Lumet's 1995 book, Making Movies, is a must-read for filmmakers and movie lovers. Here are a few of my favorite passages:


"With Serpico, I was constantly ambivalent about hiss character. He was such a pain in the ass sometimes. Always kvetching. Al Pacino made me love him, not the scripted character. The Seagull is totally ambivalent about behavior. Everyone is in love with the wrong person. The teacher Medvedenko loves Masha who loves Konstantin who loves Nina who loves Trigorin who belongs to Arkadina who is really loved by Dr. Dorn who is love by Paulina. But none of this prevent them each from having their own dignity and pathos, despite their seeming foolishness. The ambivalence is a soures of explooring each character in greater and greater depth. Each person is like all of us."


" Once we've agreed on the all-important question "What's this picture about?" we can start in on the details. First comes an examination of each scene--in sequence, of course."


"In melodrama, the story determines the characters. Melodrama makes story line its highest priority, and everything is subservient to story."

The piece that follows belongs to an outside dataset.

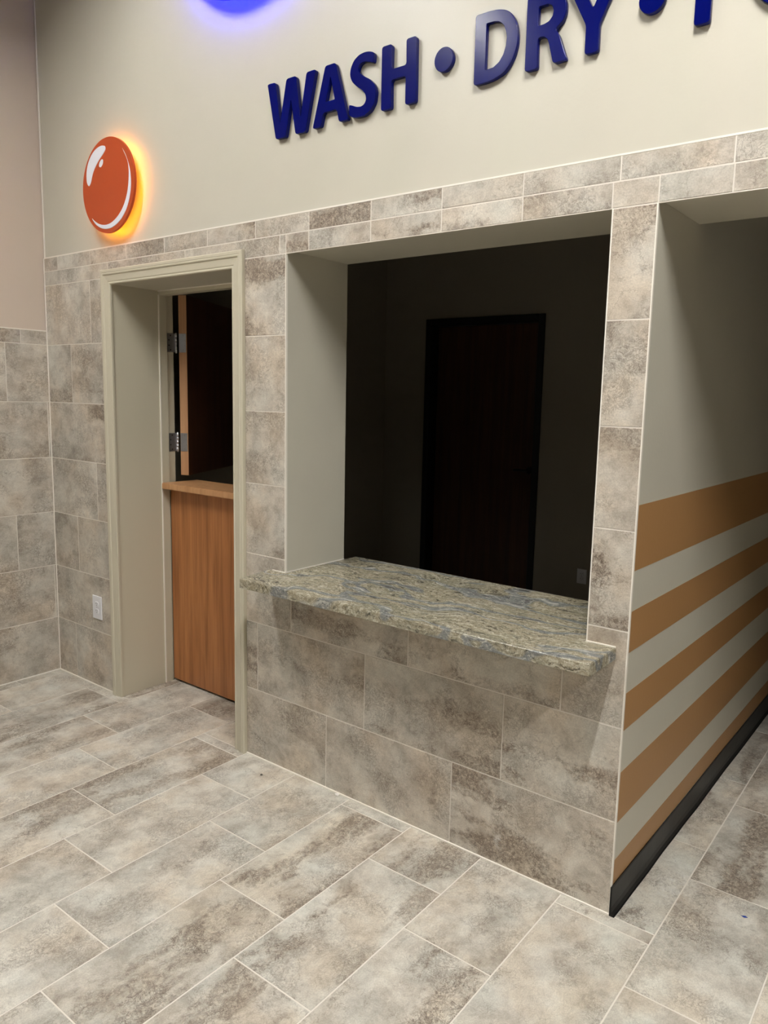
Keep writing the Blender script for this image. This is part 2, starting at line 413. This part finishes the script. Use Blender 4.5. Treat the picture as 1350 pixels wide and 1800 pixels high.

"Inevitability doesn't mean predictability."


"From a scene-by-scene breakdown, we move on to a line-by-line examination. Is the line of dialog necessary? Revelatory? Is it saying it in the best possible way?"


"So many of the movies of the thirties and forties that we adore are constant streams of dialogue. Dialogue is not uncinematic." "The point is that there's no war between the visual and the aural."


"The classic definition of tragedy still works: pity and terror or awe, arriving at catharsis."


"As Jean-Luc Godard once said, movies "are twenty-four frames of truth per second."